Doesn't that explain why it is slow?  If you have 15000 rpm drives and
each row is in a different block and uncached, it would take 20
seconds to read them all in.  You are getting 10 times better than
that, either due to caching or because your rows are clustered, or
because effective_io_concurrency is doing its thing.

>
> explain analyze select data_id, dataset_id, stat from data_part_201 where
> dataset_id = 201
> and stat_id = 6 and data_id>=50544630 and data_id<=50549979;

What does "explain (analyze, buffers)" show?

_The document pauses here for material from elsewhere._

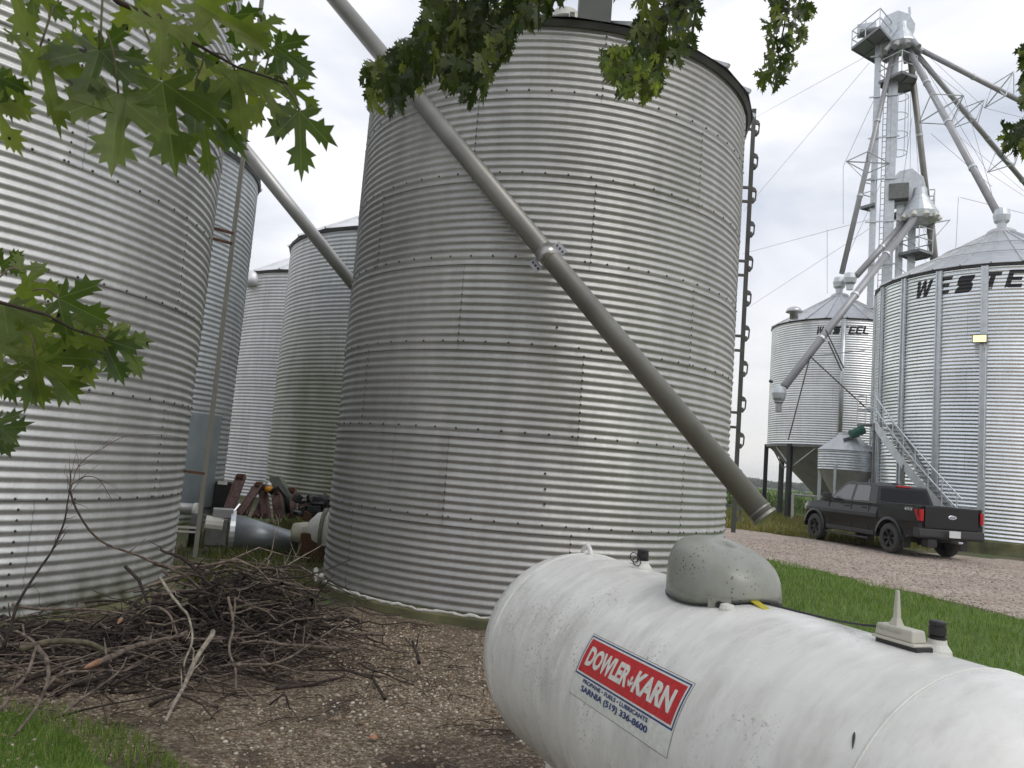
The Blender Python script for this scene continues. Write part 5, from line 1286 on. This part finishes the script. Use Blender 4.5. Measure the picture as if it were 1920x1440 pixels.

> QUESTION 1: you can see that the query is very simple.  is this the optimal
> execution plan? any tips on what to look into to increase performance?
>
> I then tried adding the following multi-column index:
> "data_part_202_dataset_regionset_data_idx" btree (dataset_id, data_id,
> stat_id)

Since you query stat_id for equality and data_id for range, you should
probably reverse the order of those columns in the index.


>
> QUESTION 3:
> If I do the following:  reindex table data_part_204 the query now takes
> 50-70 milliseconds.  Is this because the table is getting cached?  How do I
> know if a particular query is coming from the cache?

Using explain (analyze, buffers) will show you if it is coming from
the shared_buffers cache.

It is harder to see if it is coming from the file system cache.  If
the server is mostly idle other than your stuff, you can run vmstat
and see how much physical IO is caused by your activity.